- _Aim of the exercise_
Tally the lines with the word "Blender" and report the number alone.

Scenes as source code

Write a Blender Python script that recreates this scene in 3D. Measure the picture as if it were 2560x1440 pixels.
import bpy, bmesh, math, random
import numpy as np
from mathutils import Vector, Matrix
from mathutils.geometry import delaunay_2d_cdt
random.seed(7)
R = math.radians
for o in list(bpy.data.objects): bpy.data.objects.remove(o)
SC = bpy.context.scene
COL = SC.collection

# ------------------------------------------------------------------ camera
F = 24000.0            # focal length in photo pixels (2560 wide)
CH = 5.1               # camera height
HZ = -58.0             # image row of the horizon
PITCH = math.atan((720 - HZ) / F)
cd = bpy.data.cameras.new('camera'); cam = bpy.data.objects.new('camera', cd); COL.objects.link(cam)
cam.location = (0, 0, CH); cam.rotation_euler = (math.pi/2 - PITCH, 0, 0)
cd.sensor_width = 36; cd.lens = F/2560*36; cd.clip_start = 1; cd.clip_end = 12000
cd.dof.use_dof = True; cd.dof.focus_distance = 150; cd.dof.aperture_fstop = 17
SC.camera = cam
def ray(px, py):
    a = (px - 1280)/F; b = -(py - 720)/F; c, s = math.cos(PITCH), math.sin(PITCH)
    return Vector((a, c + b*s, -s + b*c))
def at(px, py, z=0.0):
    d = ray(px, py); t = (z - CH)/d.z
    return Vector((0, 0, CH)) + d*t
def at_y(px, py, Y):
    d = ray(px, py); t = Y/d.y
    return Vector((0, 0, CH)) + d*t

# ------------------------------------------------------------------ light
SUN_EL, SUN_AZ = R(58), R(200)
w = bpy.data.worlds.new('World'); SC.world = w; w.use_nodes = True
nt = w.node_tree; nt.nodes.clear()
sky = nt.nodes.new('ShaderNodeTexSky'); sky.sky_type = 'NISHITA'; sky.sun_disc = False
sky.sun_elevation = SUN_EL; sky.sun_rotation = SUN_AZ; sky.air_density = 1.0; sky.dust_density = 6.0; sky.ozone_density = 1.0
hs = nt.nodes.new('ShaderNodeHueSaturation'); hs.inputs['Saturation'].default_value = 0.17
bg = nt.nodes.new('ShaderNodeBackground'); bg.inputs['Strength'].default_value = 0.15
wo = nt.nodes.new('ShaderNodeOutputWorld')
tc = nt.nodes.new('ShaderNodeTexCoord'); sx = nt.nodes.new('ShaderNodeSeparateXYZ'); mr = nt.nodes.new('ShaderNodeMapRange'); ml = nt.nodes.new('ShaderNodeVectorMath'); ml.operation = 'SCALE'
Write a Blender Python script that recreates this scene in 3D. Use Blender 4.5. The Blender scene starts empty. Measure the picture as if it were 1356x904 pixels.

- _Final result_
2